** begin EXCERPTED DATA **

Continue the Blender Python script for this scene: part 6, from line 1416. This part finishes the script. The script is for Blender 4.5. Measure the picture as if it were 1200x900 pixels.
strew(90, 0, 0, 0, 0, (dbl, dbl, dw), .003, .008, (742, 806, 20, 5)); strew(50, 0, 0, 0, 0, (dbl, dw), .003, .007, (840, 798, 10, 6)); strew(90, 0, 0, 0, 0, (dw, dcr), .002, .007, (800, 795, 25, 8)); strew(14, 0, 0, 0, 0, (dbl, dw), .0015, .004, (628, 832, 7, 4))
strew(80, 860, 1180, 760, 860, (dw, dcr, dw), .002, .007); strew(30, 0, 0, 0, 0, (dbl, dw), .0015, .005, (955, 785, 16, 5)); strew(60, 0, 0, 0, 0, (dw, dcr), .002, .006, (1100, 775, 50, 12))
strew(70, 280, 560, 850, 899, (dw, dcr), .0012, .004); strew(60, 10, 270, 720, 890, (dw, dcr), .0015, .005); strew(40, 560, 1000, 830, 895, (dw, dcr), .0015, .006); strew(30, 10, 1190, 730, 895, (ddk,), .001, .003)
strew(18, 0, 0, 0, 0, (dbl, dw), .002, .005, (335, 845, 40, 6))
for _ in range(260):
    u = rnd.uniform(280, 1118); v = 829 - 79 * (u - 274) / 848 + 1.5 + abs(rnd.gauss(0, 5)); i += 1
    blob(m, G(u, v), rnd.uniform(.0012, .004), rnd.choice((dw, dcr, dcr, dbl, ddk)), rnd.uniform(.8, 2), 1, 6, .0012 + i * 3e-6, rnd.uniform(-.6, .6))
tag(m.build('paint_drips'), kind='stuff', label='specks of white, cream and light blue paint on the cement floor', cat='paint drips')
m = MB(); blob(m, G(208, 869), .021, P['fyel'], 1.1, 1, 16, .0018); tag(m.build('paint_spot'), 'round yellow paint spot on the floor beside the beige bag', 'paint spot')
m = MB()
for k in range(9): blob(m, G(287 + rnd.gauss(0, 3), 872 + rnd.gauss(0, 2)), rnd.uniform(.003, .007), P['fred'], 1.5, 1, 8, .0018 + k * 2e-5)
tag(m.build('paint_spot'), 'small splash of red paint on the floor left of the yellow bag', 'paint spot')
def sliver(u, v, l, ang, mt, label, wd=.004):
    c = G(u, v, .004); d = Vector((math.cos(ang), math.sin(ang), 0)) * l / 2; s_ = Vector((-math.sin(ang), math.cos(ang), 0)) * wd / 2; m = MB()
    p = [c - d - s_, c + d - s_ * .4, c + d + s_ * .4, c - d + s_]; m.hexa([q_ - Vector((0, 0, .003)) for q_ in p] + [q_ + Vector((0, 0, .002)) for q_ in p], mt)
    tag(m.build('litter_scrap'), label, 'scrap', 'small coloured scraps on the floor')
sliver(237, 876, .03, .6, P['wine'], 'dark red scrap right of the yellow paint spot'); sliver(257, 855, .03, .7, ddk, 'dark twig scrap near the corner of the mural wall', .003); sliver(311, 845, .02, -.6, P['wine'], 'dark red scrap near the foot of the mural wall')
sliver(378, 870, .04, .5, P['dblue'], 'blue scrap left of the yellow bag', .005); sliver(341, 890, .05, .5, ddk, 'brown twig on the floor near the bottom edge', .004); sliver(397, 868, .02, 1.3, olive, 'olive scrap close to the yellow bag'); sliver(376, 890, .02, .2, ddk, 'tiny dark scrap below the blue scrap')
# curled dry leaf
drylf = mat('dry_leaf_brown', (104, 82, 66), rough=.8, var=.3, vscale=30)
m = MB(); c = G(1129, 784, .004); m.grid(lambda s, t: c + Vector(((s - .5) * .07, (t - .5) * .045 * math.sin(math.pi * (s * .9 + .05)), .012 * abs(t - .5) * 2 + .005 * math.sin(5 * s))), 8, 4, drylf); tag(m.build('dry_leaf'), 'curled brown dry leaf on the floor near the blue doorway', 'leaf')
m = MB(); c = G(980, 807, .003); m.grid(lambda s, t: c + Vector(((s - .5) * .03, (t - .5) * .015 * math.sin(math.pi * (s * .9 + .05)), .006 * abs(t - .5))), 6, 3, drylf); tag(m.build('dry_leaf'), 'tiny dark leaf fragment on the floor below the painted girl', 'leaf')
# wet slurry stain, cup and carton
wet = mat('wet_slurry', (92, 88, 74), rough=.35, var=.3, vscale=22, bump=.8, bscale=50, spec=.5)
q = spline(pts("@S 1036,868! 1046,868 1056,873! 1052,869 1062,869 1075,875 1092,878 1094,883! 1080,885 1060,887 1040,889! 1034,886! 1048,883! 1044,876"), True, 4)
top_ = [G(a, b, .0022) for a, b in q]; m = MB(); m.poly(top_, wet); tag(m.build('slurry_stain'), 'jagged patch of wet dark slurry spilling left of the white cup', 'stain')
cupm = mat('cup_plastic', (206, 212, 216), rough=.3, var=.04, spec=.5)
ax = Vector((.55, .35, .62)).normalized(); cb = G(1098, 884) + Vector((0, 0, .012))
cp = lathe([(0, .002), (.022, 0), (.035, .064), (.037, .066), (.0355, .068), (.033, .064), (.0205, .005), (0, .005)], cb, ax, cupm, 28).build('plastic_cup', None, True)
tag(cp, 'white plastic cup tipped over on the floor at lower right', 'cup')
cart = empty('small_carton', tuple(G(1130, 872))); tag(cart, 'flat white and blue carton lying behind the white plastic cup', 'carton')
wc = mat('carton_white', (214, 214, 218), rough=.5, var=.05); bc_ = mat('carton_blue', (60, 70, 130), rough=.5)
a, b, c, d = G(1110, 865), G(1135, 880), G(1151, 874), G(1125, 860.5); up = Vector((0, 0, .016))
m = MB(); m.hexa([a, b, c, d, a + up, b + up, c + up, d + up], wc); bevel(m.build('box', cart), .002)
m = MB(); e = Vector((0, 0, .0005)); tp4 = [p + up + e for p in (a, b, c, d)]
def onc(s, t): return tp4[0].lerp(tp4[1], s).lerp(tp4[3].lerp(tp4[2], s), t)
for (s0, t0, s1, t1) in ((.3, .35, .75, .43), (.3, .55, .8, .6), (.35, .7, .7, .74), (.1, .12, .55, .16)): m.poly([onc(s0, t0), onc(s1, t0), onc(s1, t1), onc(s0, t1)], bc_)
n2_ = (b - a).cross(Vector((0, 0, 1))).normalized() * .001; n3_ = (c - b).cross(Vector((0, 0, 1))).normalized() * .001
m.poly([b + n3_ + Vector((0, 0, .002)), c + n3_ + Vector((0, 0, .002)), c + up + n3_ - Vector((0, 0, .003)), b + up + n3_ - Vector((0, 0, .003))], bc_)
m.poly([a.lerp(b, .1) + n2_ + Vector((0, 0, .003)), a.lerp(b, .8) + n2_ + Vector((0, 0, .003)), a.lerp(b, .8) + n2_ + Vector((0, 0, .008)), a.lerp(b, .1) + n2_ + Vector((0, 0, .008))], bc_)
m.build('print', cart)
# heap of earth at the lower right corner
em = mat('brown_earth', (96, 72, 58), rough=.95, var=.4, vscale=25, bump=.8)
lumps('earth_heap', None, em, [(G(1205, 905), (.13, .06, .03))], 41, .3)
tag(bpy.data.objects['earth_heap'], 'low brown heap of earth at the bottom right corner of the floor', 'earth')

** end EXCERPTED DATA **
** begin EXCERPTED DATA **

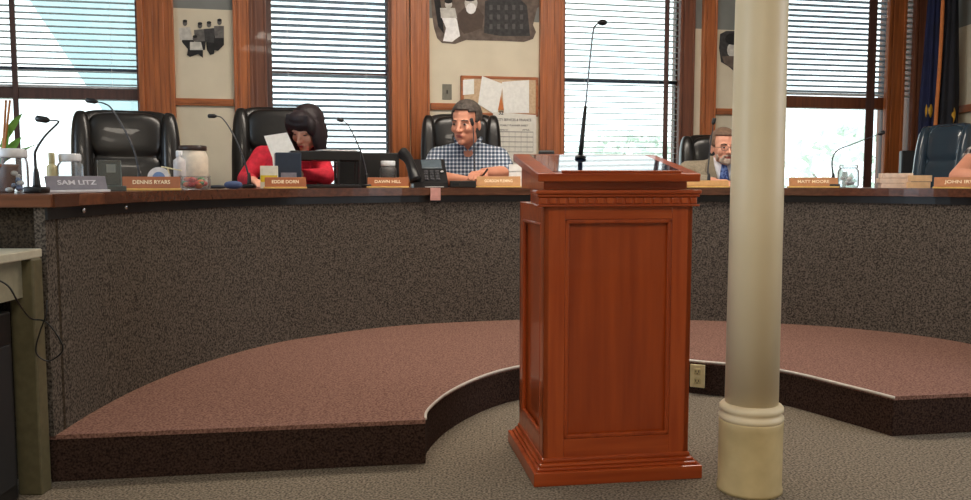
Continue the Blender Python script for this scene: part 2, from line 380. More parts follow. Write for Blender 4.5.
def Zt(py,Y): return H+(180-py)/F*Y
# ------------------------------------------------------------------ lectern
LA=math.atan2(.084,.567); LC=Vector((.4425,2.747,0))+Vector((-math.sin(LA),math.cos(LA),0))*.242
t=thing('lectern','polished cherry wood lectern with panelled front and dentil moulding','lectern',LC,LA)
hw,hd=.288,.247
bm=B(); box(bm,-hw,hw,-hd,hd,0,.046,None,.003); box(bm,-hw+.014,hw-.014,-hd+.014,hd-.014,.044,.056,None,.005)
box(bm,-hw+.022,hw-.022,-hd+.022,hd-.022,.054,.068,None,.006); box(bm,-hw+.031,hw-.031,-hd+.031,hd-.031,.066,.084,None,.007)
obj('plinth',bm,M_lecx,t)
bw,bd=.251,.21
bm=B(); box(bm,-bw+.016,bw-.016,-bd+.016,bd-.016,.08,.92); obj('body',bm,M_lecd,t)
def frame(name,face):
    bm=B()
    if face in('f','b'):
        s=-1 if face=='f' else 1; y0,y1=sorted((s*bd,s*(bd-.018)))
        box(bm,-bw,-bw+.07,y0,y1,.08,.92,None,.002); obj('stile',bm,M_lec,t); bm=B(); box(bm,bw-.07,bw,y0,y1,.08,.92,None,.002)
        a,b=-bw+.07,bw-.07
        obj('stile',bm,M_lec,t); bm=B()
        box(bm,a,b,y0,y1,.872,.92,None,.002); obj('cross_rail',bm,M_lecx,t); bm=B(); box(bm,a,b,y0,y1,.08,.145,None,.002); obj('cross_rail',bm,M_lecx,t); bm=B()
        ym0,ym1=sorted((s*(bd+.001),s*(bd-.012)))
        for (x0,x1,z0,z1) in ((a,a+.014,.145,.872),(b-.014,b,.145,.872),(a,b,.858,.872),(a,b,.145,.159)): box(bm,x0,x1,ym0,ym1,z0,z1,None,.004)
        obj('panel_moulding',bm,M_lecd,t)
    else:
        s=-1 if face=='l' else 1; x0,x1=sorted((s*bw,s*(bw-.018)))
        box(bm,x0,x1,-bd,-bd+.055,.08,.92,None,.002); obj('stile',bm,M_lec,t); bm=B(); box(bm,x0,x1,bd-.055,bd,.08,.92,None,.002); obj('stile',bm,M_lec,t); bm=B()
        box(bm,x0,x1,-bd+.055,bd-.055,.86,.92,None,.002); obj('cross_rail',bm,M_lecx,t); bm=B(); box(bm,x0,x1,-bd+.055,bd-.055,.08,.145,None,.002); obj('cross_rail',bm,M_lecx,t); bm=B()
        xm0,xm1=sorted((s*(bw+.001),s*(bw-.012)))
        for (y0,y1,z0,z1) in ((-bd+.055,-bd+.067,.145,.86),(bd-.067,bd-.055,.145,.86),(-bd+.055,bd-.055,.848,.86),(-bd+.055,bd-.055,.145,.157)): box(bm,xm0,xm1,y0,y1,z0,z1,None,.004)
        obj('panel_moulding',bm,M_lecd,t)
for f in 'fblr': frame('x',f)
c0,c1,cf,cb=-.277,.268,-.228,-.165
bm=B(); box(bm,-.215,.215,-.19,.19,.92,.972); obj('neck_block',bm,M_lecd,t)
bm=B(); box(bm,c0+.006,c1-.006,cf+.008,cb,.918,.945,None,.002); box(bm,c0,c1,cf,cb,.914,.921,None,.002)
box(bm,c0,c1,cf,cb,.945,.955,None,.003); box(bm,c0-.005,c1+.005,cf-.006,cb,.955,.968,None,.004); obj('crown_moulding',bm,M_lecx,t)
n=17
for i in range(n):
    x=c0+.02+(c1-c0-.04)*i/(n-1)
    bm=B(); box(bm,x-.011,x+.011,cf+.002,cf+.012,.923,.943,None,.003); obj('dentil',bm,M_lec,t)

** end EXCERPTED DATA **

◆ WRITTEN PROBLEM
Where a line of the data holds "this", show that line.

◆ COMPLETE ANSWER
Continue the Blender Python script for this scene: part 6, from line 1416. This part finishes the script. The script is for Blender 4.5. Measure the picture as if it were 1200x900 pixels.
Continue the Blender Python script for this scene: part 2, from line 380. More parts follow. Write for Blender 4.5.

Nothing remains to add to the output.